AIM OF THE TASK: Output exactly the span of lines that begins at the line containing "b.build('case_shell', 'white_case', pc)" and ends at the line containing "b = MB(); b.box(X0, X0", both lines included.

A block of data
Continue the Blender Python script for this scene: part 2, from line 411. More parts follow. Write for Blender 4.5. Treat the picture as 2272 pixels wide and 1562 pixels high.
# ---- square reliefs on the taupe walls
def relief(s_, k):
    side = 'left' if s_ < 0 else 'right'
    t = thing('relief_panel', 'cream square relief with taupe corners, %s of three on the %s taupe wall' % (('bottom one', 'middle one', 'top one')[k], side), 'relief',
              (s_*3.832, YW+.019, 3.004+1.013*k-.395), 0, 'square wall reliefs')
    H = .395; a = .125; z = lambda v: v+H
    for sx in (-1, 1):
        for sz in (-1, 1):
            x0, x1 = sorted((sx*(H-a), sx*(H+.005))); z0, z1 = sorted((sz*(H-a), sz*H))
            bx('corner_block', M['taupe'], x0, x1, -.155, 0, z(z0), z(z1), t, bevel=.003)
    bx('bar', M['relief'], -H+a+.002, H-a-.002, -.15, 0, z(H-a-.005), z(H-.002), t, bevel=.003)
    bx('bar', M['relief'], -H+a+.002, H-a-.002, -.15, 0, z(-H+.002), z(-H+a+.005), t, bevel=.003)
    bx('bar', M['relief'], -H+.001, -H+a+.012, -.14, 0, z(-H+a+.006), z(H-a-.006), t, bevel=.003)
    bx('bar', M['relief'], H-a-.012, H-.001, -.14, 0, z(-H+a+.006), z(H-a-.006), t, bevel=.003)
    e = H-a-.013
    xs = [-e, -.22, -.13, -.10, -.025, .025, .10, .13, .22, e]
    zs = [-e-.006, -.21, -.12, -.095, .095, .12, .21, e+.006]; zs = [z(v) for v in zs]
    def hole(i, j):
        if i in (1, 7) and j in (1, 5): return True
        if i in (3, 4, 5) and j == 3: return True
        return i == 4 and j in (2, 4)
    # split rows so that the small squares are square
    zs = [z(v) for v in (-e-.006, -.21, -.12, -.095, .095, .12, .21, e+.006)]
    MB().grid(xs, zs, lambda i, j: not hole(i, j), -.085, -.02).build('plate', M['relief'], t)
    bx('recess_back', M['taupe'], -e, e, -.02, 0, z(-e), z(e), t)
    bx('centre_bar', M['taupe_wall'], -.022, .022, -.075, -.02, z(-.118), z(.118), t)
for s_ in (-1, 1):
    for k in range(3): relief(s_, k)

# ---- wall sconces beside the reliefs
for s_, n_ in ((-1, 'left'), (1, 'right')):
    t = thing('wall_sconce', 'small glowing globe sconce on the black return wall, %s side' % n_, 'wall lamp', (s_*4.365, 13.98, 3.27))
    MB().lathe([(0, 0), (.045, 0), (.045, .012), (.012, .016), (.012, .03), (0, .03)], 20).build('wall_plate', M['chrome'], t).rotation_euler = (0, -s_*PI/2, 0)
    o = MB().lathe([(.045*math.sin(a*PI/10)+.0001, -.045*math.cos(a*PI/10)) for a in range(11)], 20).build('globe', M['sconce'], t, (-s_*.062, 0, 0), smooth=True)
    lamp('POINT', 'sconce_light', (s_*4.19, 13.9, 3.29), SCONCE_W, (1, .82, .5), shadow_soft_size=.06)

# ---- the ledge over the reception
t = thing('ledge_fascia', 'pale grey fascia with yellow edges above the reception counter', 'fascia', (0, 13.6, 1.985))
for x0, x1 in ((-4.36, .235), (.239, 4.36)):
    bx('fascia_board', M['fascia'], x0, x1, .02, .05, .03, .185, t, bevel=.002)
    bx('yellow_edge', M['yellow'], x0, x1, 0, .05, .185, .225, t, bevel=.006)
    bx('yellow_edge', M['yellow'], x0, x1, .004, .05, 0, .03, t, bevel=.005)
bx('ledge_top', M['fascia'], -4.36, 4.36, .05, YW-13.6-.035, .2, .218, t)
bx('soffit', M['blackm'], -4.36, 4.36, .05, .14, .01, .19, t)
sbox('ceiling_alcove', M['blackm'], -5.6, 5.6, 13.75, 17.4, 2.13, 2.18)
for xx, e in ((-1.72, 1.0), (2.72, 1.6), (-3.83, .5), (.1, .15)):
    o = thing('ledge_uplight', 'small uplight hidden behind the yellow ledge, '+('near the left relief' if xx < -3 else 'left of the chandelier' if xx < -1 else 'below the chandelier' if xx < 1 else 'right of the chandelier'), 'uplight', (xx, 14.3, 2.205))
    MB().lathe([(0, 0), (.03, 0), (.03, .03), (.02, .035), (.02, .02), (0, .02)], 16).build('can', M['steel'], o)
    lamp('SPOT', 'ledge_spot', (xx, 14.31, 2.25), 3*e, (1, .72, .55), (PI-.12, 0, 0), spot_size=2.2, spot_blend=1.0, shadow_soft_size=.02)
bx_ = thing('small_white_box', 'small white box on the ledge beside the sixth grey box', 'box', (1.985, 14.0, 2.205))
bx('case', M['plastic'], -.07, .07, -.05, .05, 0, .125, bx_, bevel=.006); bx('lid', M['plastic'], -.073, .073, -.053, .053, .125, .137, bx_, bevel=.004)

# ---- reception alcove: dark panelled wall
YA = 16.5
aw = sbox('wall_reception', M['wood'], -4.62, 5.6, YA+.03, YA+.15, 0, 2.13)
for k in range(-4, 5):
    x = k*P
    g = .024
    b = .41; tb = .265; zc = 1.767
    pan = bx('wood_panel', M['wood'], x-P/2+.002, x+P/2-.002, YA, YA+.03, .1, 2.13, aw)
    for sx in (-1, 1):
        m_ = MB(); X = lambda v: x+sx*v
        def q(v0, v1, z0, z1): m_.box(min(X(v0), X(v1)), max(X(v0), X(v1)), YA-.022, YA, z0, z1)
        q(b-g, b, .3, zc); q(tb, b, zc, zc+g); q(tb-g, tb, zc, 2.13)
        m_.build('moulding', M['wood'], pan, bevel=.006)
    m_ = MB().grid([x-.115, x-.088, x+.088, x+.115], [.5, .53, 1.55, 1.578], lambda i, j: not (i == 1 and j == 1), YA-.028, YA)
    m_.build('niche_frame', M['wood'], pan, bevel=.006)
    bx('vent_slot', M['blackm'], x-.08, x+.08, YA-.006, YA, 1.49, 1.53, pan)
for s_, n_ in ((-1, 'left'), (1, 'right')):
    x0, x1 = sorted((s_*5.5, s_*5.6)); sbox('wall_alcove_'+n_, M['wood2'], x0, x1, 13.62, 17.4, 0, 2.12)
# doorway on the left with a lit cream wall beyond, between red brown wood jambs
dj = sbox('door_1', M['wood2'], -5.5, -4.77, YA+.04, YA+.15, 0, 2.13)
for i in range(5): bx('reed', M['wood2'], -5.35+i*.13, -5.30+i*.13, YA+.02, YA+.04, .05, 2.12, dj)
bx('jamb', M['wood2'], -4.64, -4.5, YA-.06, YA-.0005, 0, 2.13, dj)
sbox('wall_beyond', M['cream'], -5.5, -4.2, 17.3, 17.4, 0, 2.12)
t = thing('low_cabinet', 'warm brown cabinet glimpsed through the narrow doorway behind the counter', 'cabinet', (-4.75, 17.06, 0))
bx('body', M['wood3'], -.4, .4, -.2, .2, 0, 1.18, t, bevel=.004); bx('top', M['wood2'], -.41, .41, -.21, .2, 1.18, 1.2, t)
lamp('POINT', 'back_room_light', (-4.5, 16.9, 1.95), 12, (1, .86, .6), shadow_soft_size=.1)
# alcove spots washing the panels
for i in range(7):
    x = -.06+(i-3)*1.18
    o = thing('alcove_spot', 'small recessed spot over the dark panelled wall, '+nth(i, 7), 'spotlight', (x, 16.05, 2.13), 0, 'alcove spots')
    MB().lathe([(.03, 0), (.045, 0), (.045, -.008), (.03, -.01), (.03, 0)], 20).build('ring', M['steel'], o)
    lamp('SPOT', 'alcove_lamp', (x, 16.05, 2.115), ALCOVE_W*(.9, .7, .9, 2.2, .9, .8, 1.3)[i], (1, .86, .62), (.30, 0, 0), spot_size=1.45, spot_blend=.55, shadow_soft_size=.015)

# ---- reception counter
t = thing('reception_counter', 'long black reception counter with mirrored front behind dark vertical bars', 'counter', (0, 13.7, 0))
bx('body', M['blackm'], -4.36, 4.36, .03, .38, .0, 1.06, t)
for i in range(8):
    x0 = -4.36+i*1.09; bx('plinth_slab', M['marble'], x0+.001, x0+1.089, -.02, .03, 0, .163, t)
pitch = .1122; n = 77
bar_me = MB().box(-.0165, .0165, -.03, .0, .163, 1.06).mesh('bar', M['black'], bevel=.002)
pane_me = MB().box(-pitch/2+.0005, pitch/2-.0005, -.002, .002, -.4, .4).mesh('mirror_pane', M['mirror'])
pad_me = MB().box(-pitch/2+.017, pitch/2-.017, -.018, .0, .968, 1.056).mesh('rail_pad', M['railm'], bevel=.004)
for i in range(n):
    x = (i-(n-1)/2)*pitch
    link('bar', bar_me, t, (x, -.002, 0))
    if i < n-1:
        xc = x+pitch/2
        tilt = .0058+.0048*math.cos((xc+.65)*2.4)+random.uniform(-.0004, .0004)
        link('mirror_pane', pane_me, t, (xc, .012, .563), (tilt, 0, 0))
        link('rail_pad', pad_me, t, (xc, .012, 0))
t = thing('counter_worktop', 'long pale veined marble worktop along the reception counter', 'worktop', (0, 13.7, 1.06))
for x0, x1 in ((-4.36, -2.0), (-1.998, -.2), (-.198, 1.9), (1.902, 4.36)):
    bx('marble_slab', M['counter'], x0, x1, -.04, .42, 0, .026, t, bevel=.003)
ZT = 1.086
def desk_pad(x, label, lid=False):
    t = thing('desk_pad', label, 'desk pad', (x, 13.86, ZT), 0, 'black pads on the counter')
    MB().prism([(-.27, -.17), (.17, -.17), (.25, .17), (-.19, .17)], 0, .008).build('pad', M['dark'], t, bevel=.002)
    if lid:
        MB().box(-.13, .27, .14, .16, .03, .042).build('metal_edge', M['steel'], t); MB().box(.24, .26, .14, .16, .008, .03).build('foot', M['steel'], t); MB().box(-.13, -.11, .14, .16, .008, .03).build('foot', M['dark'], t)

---

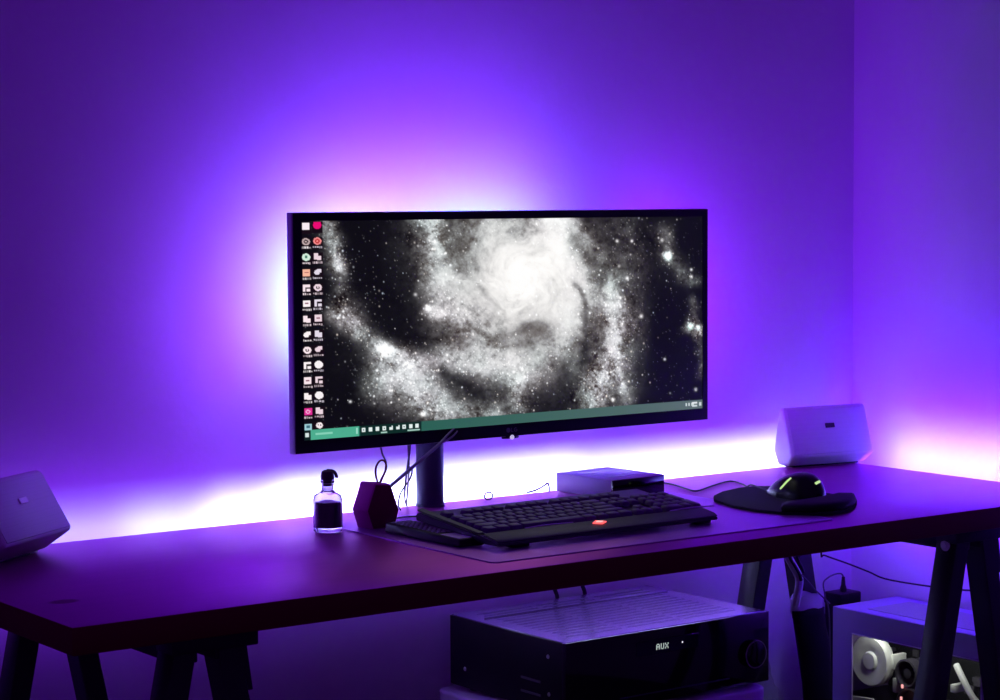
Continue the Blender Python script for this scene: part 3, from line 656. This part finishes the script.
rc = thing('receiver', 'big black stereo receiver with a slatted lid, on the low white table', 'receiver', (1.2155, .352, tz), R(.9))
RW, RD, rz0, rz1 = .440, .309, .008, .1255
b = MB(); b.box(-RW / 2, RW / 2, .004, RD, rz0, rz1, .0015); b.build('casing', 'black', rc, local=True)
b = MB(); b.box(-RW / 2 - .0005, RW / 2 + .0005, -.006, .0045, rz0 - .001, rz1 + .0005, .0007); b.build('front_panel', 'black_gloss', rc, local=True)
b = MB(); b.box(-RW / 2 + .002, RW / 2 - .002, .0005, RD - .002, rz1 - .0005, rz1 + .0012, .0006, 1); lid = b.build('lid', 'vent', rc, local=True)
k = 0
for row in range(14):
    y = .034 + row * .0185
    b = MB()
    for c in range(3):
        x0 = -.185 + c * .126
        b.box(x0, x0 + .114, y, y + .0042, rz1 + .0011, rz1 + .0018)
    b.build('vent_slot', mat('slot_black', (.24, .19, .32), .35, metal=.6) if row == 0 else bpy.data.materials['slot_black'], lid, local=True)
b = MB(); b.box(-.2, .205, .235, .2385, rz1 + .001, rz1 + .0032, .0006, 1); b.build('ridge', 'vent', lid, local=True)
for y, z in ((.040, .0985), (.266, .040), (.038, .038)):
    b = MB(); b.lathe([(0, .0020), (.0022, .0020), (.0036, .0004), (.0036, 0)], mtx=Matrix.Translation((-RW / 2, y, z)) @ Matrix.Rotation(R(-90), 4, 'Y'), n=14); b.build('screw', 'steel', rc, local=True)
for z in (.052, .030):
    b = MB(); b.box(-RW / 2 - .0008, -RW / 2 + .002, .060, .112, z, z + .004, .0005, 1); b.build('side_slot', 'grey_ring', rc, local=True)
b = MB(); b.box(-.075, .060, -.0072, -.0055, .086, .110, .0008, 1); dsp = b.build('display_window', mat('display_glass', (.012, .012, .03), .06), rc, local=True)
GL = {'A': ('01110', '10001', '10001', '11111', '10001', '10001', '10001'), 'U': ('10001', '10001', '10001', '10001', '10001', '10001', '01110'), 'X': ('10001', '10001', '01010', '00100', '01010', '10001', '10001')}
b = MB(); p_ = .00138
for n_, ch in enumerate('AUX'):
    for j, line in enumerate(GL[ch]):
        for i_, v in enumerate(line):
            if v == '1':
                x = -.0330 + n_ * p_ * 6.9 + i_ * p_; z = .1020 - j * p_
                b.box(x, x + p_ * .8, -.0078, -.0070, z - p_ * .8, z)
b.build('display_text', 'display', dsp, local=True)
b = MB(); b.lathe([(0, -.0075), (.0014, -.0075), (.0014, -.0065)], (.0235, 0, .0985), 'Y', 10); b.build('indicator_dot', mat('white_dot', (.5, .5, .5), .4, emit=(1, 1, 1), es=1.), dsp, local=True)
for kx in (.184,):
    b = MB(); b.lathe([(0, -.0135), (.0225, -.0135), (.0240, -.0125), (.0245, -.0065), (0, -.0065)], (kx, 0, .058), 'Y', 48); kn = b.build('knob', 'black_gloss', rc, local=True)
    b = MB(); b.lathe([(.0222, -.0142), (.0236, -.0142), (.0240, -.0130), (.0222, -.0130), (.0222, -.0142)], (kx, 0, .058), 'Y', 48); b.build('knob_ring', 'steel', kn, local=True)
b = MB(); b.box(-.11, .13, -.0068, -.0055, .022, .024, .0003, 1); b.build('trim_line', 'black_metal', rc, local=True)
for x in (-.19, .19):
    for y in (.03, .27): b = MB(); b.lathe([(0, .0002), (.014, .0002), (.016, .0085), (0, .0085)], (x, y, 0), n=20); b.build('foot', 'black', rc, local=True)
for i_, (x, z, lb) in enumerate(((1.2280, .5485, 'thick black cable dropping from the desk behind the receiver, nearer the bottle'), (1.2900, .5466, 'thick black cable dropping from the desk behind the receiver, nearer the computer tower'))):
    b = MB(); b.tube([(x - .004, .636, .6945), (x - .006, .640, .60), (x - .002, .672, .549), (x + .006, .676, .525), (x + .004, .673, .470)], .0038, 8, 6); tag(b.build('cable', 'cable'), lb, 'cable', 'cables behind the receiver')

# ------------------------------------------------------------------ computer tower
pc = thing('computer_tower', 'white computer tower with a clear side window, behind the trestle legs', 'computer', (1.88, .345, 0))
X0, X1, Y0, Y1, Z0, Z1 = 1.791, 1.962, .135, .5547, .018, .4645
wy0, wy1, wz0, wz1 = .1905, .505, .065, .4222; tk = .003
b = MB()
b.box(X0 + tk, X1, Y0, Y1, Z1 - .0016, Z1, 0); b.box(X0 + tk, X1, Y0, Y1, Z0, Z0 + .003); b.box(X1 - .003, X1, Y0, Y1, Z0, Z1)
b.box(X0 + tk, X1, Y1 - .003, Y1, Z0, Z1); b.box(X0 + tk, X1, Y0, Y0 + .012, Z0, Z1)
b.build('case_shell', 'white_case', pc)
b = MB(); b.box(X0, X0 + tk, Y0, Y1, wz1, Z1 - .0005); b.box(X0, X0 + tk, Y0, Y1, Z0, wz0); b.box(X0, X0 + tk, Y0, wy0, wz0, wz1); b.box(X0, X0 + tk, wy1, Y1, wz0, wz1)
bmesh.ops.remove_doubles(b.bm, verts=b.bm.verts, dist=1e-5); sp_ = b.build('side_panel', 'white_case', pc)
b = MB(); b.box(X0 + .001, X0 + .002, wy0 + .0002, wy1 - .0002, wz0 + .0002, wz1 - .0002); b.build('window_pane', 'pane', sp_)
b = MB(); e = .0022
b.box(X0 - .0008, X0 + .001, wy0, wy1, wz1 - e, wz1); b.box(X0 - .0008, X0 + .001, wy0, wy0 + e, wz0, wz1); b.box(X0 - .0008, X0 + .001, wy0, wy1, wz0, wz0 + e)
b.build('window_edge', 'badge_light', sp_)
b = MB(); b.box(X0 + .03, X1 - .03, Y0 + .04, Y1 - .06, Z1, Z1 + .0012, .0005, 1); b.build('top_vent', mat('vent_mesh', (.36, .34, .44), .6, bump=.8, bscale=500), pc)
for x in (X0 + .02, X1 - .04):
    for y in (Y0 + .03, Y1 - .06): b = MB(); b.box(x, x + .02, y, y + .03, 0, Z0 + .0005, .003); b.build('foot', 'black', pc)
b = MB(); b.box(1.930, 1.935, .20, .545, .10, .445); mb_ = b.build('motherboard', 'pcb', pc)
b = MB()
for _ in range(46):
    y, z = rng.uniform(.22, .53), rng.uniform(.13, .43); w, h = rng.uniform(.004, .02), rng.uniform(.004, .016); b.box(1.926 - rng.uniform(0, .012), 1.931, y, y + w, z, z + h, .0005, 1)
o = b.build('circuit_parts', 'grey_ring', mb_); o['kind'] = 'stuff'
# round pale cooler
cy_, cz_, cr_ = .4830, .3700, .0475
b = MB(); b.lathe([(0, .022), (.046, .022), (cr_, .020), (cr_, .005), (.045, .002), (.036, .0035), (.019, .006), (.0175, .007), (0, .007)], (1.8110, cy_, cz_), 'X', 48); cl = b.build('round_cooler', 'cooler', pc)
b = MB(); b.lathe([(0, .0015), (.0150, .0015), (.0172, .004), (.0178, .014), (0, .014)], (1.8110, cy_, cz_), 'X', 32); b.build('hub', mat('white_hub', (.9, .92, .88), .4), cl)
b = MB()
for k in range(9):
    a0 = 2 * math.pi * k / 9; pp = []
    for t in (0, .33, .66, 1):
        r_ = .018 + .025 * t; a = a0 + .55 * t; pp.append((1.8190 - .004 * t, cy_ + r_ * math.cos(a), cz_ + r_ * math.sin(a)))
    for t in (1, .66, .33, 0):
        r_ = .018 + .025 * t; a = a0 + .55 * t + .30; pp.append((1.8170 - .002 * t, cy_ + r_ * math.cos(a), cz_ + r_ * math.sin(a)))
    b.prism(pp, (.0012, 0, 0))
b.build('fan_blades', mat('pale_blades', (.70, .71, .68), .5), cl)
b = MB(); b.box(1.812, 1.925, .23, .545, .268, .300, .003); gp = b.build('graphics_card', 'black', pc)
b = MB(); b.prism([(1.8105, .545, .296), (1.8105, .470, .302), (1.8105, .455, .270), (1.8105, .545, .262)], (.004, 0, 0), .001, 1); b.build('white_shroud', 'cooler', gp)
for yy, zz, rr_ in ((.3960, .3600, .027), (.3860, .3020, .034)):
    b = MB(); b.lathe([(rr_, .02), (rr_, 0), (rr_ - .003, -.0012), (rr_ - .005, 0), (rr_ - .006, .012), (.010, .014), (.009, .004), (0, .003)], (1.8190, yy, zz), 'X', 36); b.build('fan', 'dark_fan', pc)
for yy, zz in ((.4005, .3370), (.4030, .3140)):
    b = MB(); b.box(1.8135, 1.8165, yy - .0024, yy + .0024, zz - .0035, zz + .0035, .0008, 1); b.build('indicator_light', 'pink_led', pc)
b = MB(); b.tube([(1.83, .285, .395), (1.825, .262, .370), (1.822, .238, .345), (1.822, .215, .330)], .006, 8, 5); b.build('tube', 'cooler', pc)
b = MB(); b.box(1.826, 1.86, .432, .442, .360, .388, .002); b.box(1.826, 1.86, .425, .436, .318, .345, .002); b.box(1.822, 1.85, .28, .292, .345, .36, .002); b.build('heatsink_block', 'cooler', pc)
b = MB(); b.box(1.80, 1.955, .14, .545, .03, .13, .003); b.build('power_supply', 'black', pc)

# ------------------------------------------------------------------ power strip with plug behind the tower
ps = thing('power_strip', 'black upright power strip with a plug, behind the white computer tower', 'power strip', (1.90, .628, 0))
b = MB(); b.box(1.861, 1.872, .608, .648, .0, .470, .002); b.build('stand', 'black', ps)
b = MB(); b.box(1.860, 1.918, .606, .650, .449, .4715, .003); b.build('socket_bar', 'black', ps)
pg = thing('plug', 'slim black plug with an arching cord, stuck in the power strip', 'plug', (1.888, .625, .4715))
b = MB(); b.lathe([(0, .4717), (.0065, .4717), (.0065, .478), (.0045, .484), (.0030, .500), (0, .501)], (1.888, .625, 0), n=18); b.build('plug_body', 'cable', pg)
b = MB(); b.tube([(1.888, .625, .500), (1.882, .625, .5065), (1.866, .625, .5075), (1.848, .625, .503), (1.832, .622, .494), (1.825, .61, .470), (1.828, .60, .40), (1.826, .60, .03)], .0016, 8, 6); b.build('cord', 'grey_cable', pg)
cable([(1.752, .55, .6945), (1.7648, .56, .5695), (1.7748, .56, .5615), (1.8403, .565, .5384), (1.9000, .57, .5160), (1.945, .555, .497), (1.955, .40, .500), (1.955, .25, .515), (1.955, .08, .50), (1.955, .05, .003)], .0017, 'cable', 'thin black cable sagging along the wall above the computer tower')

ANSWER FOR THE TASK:
b.build('case_shell', 'white_case', pc)
b = MB(); b.box(X0, X0 + tk, Y0, Y1, wz1, Z1 - .0005); b.box(X0, X0 + tk, Y0, Y1, Z0, wz0); b.box(X0, X0 + tk, Y0, wy0, wz0, wz1); b.box(X0, X0 + tk, wy1, Y1, wz0, wz1)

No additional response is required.